Now before this gets taken out of context and sent to the league offices in New York (the last thing Commissioner David Stern needs in his final months on the job is to be worrying about Phoenix), know that Morris was speaking about his defense and how he can be better on that end of the floor.

"For me, it's just being more physical," he said. "That's the only way I can affect the game on the defensive end. I just got to hit people. That's just what I'm going to do. Someone tries to set a screen I'm running through it; ain't no going around nothing. I'm going through everything."

A former lottery pick, Morris has had an up-and-down career since he left Kansas after his junior year. He showed flashes of promise as a rookie but struggled when he was inserted into the starting lineup.

That may have changed, however, last season.

Perhaps reenergized after the acquisition of his twin brother Marcus, Morris averaged 10.5 points and 6.3 rebounds starting the final 21 games.

Here in the preseason, he's started four of the five games and may have solidified his spot with a team-high 15 points and seven rebounds in 23 minutes at Sacramento Thursday.

"I worked hard and it's going to show the whole season. It's a big season for me," Morris said. "Based off the last two years I think I could've had better years. I just got to show what I can do. I feel as though it's a big season for me as far as just proving myself.

"I just got to stay consistent. That's my big problem," he explained. "I felt like I had in the past years is just not being consistent with these long seasons. I just got to bring consistency every game. I got to play hard. I got to compete. I got to rebound. I got to score every game. I got to be an impact in some aspect. I got to do something."

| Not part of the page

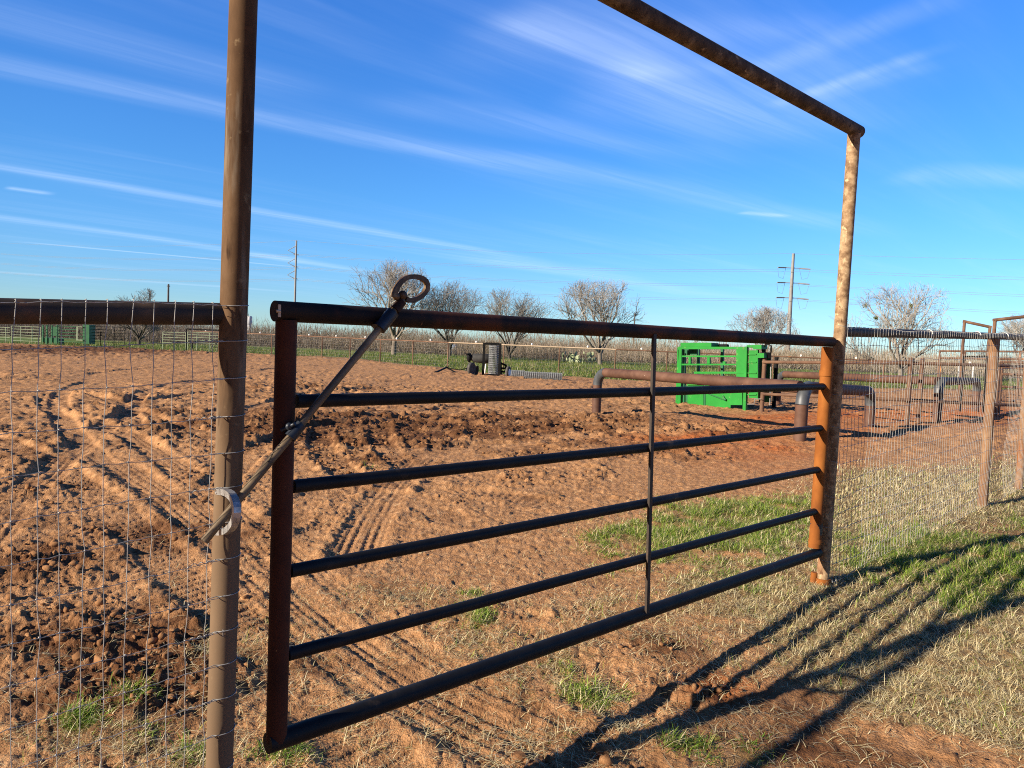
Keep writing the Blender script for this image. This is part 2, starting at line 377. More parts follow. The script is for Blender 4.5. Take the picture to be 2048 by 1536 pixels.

At that power forward position, the Suns want someone who can both attack the basket and stretch the floor. Morris can be that guy, according to first-year head coach Jeff Hornacek.

"One thing with Markieff is he needs to mix it up," Hornacek said. "Channing (Frye) is going to pop (spot up and shoot) 98 percent of the time. We don't need Markieff to pop 98 percent of the time. We need Markieff to roll 75-80 percent of the time and then pop other times. I think he's very good if he rolls to the basket. He's athletic. He's got a nice little runner that he can shoot from the lane, and he's a really good passer. When he gets the ball on a roll and he attacks, he can make plays. I would rather have him roll more than (shoot) threes, but I don't have a problem every once in a while him doing it."

Morris has only attempted two threes in the preseason, hitting them both. He's shooting 55 percent overall; and more importantly, staying out of foul trouble.

That's been an issue each of Morris' first two seasons, which he believes got him thinking too much on the court and affected his game.

No more.

"I was worried about fouling so much when I was a rookie and last year," he said. "I'm not worried about that. I'm just worried about being physical, bringing my mean streak back like when I was at Kansas; just hitting people. They're going to stop screening when you start hitting them you know what I'm saying. They're going to stop trying to post you up. I'm trying to maneuver so I can stay out of foul trouble. I'm done with that. I'm just hitting everybody.

"You got to pay a toll, bottom line."